* [Work required]:
Each line of the material must be repeated precisely, with the pictures left out.

* [Information shown]:

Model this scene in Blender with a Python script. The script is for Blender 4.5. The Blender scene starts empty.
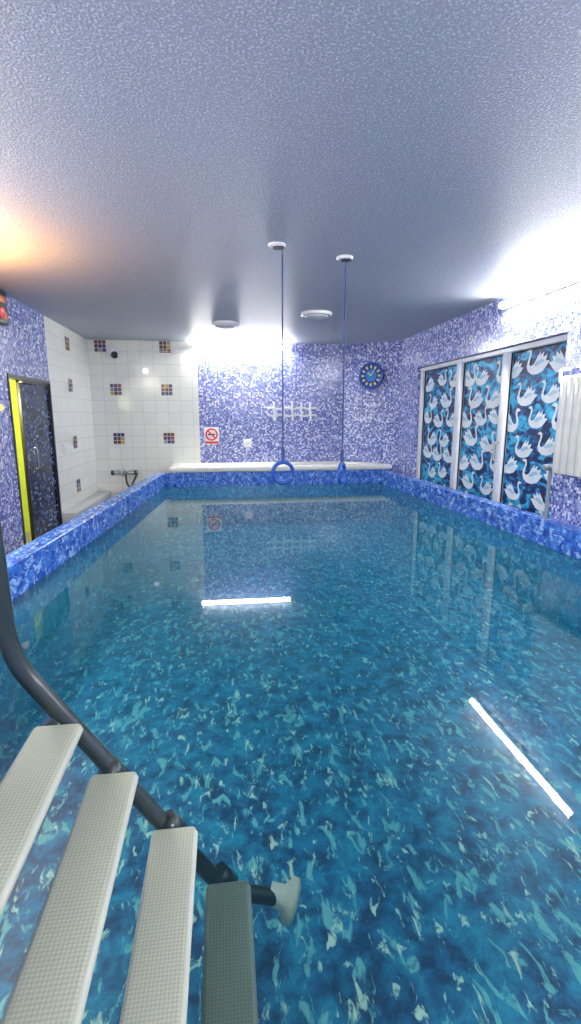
import bpy, bmesh, math, random
from mathutils import Vector, Matrix
random.seed(7)
S = bpy.context.scene
try:
    S.view_settings.view_transform = 'Standard'
except Exception: pass
E = 1.56
def R(z): return E + z      # height relative to eye level -> world

# ---------------------------------------------------------------- materials
def newmat(name):
    m = bpy.data.materials.new(name); m.use_nodes = True
    nt = m.node_tree; nt.nodes.clear()
    out = nt.nodes.new('ShaderNodeOutputMaterial')
    return m, nt, out
def N(nt, t, **k):
    n = nt.nodes.new(t)
    for a, b in k.items(): setattr(n, a, b)
    return n
def ramp(nt, stops, interp='LINEAR'):
    r = nt.nodes.new('ShaderNodeValToRGB'); cr = r.color_ramp; cr.interpolation = interp
    while len(cr.elements) < len(stops): cr.elements.new(0.5)
    for e, (p, c) in zip(cr.elements, stops):
        e.position = p; e.color = (c[0], c[1], c[2], 1)
    return r
def principled(nt, out, rough=0.5, metal=0.0, spec=0.5):
    b = nt.nodes.new('ShaderNodeBsdfPrincipled')
    b.inputs['Roughness'].default_value = rough
    b.inputs['Metallic'].default_value = metal
    b.inputs['Specular IOR Level'].default_value = spec
    nt.links.new(b.outputs[0], out.inputs[0]); return b
def simple(name, col, rough=0.5, metal=0.0, noise=0.06, nscale=8.0, bump=0.0, bscale=60):
    m, nt, out = newmat(name)
    b = principled(nt, out, rough, metal)
    tc = N(nt, 'ShaderNodeTexCoord')
    no = N(nt, 'ShaderNodeTexNoise'); no.inputs['Scale'].default_value = nscale
    nt.links.new(tc.outputs['Object'], no.inputs['Vector'])
    r = ramp(nt, [(0.3, [c*(1-noise) for c in col]), (0.7, [min(1, c*(1+noise)) for c in col])])
    nt.links.new(no.outputs['Fac'], r.inputs[0]); nt.links.new(r.outputs[0], b.inputs['Base Color'])
    if bump:
        n2 = N(nt, 'ShaderNodeTexNoise'); n2.inputs['Scale'].default_value = bscale
        nt.links.new(tc.outputs['Object'], n2.inputs['Vector'])
        bp = N(nt, 'ShaderNodeBump'); bp.inputs['Strength'].default_value = bump; bp.inputs['Distance'].default_value = 0.01
        nt.links.new(n2.outputs['Fac'], bp.inputs['Height']); nt.links.new(bp.outputs[0], b.inputs['Normal'])
    return m
def emis(name, col, s):
    m, nt, out = newmat(name)
    e = N(nt, 'ShaderNodeEmission'); e.inputs[0].default_value = (*col, 1); e.inputs[1].default_value = s
    nt.links.new(e.outputs[0], out.inputs[0]); return m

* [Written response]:
Model this scene in Blender with a Python script. The script is for Blender 4.5. The Blender scene starts empty.
import bpy, bmesh, math, random
from mathutils import Vector, Matrix
random.seed(7)
S = bpy.context.scene
try:
    S.view_settings.view_transform = 'Standard'
except Exception: pass
E = 1.56
def R(z): return E + z      # height relative to eye level -> world

# ---------------------------------------------------------------- materials
def newmat(name):
    m = bpy.data.materials.new(name); m.use_nodes = True
    nt = m.node_tree; nt.nodes.clear()
    out = nt.nodes.new('ShaderNodeOutputMaterial')
    return m, nt, out
def N(nt, t, **k):
    n = nt.nodes.new(t)
    for a, b in k.items(): setattr(n, a, b)
    return n
def ramp(nt, stops, interp='LINEAR'):
    r = nt.nodes.new('ShaderNodeValToRGB'); cr = r.color_ramp; cr.interpolation = interp
    while len(cr.elements) < len(stops): cr.elements.new(0.5)
    for e, (p, c) in zip(cr.elements, stops):
        e.position = p; e.color = (c[0], c[1], c[2], 1)
    return r
def principled(nt, out, rough=0.5, metal=0.0, spec=0.5):
    b = nt.nodes.new('ShaderNodeBsdfPrincipled')
    b.inputs['Roughness'].default_value = rough
    b.inputs['Metallic'].default_value = metal
    b.inputs['Specular IOR Level'].default_value = spec
    nt.links.new(b.outputs[0], out.inputs[0]); return b
def simple(name, col, rough=0.5, metal=0.0, noise=0.06, nscale=8.0, bump=0.0, bscale=60):
    m, nt, out = newmat(name)
    b = principled(nt, out, rough, metal)
    tc = N(nt, 'ShaderNodeTexCoord')
    no = N(nt, 'ShaderNodeTexNoise'); no.inputs['Scale'].default_value = nscale
    nt.links.new(tc.outputs['Object'], no.inputs['Vector'])
    r = ramp(nt, [(0.3, [c*(1-noise) for c in col]), (0.7, [min(1, c*(1+noise)) for c in col])])
    nt.links.new(no.outputs['Fac'], r.inputs[0]); nt.links.new(r.outputs[0], b.inputs['Base Color'])
    if bump:
        n2 = N(nt, 'ShaderNodeTexNoise'); n2.inputs['Scale'].default_value = bscale
        nt.links.new(tc.outputs['Object'], n2.inputs['Vector'])
        bp = N(nt, 'ShaderNodeBump'); bp.inputs['Strength'].default_value = bump; bp.inputs['Distance'].default_value = 0.01
        nt.links.new(n2.outputs['Fac'], bp.inputs['Height']); nt.links.new(bp.outputs[0], b.inputs['Normal'])
    return m
def emis(name, col, s):
    m, nt, out = newmat(name)
    e = N(nt, 'ShaderNodeEmission'); e.inputs[0].default_value = (*col, 1); e.inputs[1].default_value = s
    nt.links.new(e.outputs[0], out.inputs[0]); return m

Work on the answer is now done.